*Task directions*. Would you copy out the whole listing exactly as given?
•••••
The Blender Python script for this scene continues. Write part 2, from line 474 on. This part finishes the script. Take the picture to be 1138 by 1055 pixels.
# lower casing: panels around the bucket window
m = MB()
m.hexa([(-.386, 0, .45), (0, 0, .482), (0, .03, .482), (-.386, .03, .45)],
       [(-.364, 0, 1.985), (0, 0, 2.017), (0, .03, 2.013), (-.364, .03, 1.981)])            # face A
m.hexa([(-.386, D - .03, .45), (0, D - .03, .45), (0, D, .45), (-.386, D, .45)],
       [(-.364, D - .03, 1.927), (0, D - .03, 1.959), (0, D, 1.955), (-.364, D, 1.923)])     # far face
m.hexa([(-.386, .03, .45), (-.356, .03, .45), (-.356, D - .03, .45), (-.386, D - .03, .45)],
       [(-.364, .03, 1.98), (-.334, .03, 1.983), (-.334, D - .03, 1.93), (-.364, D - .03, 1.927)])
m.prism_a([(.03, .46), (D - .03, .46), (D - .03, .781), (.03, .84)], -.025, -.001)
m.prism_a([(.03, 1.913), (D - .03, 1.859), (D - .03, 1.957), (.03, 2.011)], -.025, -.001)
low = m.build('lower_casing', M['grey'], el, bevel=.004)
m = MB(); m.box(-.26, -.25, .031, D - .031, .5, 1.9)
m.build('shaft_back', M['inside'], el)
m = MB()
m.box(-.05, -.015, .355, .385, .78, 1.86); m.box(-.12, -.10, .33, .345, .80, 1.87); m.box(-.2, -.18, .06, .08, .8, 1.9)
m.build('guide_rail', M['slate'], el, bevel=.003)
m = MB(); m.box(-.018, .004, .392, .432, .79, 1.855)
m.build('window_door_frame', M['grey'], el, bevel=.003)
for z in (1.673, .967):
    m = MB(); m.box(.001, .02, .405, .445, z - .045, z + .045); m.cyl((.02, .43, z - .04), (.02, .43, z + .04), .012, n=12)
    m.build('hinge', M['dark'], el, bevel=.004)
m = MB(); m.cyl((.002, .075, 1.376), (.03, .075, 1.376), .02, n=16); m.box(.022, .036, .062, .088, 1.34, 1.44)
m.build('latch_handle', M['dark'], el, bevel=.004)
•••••
*Response to the task*.
The Blender Python script for this scene continues. Write part 2, from line 474 on. This part finishes the script. Take the picture to be 1138 by 1055 pixels.
# lower casing: panels around the bucket window
m = MB()
m.hexa([(-.386, 0, .45), (0, 0, .482), (0, .03, .482), (-.386, .03, .45)],
       [(-.364, 0, 1.985), (0, 0, 2.017), (0, .03, 2.013), (-.364, .03, 1.981)])            # face A
m.hexa([(-.386, D - .03, .45), (0, D - .03, .45), (0, D, .45), (-.386, D, .45)],
       [(-.364, D - .03, 1.927), (0, D - .03, 1.959), (0, D, 1.955), (-.364, D, 1.923)])     # far face
m.hexa([(-.386, .03, .45), (-.356, .03, .45), (-.356, D - .03, .45), (-.386, D - .03, .45)],
       [(-.364, .03, 1.98), (-.334, .03, 1.983), (-.334, D - .03, 1.93), (-.364, D - .03, 1.927)])
m.prism_a([(.03, .46), (D - .03, .46), (D - .03, .781), (.03, .84)], -.025, -.001)
m.prism_a([(.03, 1.913), (D - .03, 1.859), (D - .03, 1.957), (.03, 2.011)], -.025, -.001)
low = m.build('lower_casing', M['grey'], el, bevel=.004)
m = MB(); m.box(-.26, -.25, .031, D - .031, .5, 1.9)
m.build('shaft_back', M['inside'], el)
m = MB()
m.box(-.05, -.015, .355, .385, .78, 1.86); m.box(-.12, -.10, .33, .345, .80, 1.87); m.box(-.2, -.18, .06, .08, .8, 1.9)
m.build('guide_rail', M['slate'], el, bevel=.003)
m = MB(); m.box(-.018, .004, .392, .432, .79, 1.855)
m.build('window_door_frame', M['grey'], el, bevel=.003)
for z in (1.673, .967):
    m = MB(); m.box(.001, .02, .405, .445, z - .045, z + .045); m.cyl((.02, .43, z - .04), (.02, .43, z + .04), .012, n=12)
    m.build('hinge', M['dark'], el, bevel=.004)
m = MB(); m.cyl((.002, .075, 1.376), (.03, .075, 1.376), .02, n=16); m.box(.022, .036, .062, .088, 1.34, 1.44)
m.build('latch_handle', M['dark'], el, bevel=.004)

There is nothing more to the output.